___ Source excerpt

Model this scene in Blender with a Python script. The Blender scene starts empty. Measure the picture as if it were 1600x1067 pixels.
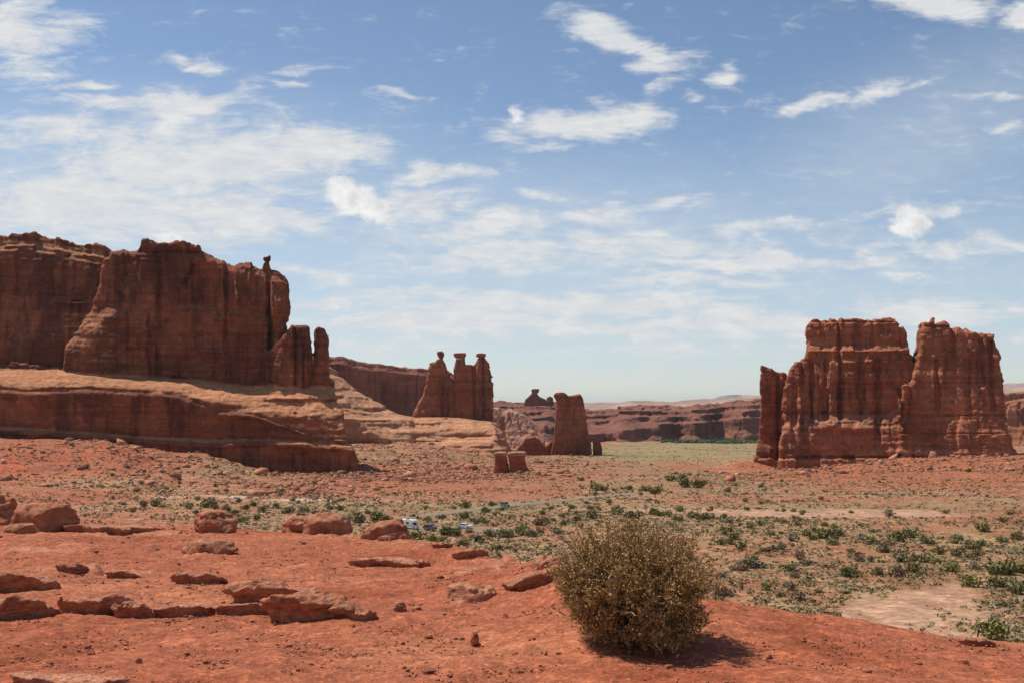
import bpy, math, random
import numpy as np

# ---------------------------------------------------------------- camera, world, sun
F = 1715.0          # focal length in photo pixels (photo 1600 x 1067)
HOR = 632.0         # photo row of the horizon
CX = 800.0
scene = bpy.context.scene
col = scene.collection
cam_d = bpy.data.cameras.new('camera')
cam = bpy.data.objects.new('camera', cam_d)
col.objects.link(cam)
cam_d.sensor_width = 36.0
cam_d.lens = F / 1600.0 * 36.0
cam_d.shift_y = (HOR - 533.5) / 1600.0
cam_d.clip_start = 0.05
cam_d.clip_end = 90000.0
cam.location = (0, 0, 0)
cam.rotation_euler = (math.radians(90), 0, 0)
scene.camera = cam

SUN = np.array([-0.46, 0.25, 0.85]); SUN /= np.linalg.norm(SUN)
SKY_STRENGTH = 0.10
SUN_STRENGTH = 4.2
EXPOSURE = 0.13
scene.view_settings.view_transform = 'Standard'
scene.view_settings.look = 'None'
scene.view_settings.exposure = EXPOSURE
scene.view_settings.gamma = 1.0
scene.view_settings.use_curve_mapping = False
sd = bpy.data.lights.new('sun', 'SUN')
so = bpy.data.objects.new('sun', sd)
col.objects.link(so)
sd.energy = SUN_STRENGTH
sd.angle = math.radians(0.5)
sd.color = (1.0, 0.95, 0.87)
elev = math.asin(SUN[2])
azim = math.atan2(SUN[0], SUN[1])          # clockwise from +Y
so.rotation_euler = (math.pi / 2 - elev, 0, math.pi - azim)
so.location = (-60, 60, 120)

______

▶ _What is expected_
Extract, word for word, each line from the top of the data down to and including the line with "import numpy as np"; skip the pictures.

▶ _Answer to this exercise_
Model this scene in Blender with a Python script. The Blender scene starts empty. Measure the picture as if it were 1600x1067 pixels.
import bpy, math, random
import numpy as np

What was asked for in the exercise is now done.